Given the circle tangent to the sides $AB$ and $BC$, I want to construct another circle that is tangent to this circle and also tangent to the sides $AB$ and $AC$.
The center of such circle lies on the angle bisector of $\angle A$. Furthermore, the locus of the points that are equidistant from both $AB$ and the circle with center $O$ is a parabola with its focus at $O$ and the directrix parallel to $AB$ with the distance equal to the radius of the circle as mentioned here. Thus, the center of such circle can be found by intersecting the parabola and the angle bisector of $\angle A$ But I don't think it's possible to do this construction by using just a compass and a straight-edge.
Another thing that I've noticed is that when two circles are tangent to each other, their centers and their tangent point are placed on the same line. So, in order to do this construction it is enough to find the point of tangency and connect it to the center $O$ and extend it so that it intersects the angle bisector $A$ which gives the center of this circle. But I'm not sure how to find the point of tangency.
Best Answer
As noted in the comments and answers, this is a special case of the Problem of Apollonius, which dates back to antiquity. This special case is examined at cut-the-knot.org, from which this answer is adapted.

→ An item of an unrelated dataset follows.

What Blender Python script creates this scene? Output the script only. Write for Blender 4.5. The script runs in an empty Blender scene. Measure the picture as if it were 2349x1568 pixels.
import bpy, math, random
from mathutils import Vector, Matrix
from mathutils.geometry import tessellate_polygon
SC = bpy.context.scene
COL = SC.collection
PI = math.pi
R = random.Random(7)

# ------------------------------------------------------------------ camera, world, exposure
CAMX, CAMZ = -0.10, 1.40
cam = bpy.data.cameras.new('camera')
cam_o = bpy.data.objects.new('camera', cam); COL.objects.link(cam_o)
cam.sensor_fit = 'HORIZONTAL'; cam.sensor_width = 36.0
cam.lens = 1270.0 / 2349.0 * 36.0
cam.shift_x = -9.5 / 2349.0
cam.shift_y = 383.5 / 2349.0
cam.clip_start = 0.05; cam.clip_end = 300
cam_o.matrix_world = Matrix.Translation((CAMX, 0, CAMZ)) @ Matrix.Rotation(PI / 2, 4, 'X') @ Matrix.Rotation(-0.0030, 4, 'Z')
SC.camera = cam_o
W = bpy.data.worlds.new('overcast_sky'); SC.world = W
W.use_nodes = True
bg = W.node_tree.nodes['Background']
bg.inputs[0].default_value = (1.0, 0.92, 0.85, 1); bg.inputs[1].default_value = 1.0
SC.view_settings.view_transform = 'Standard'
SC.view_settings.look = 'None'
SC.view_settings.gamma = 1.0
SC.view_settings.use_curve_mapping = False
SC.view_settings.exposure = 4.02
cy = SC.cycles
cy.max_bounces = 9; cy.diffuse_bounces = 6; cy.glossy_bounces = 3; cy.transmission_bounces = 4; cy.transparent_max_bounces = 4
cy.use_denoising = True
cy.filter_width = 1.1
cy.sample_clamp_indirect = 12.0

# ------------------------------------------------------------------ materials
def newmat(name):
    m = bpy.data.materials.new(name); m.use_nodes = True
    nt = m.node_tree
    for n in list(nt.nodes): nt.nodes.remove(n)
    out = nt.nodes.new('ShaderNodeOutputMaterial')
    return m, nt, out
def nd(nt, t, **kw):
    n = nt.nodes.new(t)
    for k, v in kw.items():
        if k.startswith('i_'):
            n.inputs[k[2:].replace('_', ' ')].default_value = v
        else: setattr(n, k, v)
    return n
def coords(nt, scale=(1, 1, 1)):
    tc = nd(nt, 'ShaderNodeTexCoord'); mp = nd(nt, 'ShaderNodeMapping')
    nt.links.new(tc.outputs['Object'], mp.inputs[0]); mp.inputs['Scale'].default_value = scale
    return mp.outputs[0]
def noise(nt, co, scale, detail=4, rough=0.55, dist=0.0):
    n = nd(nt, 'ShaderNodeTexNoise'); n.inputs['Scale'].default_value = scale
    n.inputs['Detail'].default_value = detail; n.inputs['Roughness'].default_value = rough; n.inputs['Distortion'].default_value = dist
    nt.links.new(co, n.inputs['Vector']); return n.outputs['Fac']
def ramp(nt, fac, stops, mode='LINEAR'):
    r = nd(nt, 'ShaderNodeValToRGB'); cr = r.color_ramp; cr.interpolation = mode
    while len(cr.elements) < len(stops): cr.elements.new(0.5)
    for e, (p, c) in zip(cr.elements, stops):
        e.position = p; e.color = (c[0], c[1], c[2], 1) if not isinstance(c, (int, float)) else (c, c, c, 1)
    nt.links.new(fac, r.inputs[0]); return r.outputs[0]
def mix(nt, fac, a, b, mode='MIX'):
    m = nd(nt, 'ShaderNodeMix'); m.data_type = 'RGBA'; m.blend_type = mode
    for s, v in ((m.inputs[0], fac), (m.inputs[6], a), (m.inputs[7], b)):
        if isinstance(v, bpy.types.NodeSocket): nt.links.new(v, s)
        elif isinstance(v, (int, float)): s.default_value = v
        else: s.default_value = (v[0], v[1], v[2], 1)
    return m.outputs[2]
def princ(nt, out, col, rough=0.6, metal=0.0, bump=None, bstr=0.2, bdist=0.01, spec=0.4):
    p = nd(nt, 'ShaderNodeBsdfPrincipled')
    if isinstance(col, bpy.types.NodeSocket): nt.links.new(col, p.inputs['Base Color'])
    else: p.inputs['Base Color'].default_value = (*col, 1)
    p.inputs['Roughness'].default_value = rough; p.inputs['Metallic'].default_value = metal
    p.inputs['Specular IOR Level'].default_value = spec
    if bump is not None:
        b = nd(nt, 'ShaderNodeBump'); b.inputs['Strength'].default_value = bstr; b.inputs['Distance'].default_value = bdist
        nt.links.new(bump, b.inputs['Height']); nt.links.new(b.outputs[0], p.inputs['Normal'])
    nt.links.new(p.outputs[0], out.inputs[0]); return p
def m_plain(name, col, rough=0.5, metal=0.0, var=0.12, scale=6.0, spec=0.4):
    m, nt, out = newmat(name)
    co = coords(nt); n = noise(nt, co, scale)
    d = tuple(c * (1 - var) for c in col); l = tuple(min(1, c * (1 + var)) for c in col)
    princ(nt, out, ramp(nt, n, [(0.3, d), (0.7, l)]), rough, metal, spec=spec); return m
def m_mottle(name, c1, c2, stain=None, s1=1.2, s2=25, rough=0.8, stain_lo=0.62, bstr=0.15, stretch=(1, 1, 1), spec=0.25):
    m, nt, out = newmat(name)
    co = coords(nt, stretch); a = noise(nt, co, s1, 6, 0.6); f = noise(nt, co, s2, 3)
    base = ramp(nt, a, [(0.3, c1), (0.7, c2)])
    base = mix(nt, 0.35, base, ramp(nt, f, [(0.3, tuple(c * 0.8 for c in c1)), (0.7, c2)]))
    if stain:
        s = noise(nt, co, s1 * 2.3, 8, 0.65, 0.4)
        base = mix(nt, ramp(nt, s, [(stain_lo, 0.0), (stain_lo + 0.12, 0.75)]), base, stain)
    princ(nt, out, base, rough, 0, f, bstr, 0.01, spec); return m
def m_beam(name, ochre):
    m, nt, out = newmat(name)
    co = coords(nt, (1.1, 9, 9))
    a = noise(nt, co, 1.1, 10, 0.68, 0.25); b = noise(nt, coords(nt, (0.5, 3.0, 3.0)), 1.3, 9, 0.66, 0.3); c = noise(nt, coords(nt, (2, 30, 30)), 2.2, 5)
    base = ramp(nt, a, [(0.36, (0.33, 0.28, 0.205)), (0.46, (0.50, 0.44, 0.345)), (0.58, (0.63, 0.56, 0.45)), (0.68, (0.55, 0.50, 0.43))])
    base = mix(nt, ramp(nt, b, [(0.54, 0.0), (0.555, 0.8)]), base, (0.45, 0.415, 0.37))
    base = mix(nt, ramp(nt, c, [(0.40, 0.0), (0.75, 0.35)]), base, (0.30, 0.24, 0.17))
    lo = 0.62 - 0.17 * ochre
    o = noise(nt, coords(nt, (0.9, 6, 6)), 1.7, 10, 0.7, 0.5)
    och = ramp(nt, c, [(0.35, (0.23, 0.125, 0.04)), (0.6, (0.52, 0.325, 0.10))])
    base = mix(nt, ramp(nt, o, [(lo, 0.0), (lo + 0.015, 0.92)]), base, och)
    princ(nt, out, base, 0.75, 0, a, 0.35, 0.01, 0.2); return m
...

OP has already noted that the solution boils down to finding the point of tangency between the given and sought circles. What makes this possible is the observation that the point $S$ at which the circles touch would be a center of a homothety that takes either circle (and its tangents) to the other (and its tangents).
The construction is simple. We construct tangents to the given circle that are parallel to the sides $AC$ and $AB$. These tangents meet at $H$, and the line $AH$ consists of centers of homotheties that take tangents $AB$ and $AC$ of the sought circle to the constructed tangents of the given circle (and vice versa). There are two intersections of $AH$ with the given circle. One intersection is on $BC$ and leads to a trivial solution. But the other intersection $S$ gives us the point of contact between the two circles, and the intersection of $OS$ with the angle bisector of $\angle A$ gives us $K,$ the center of the sought circle.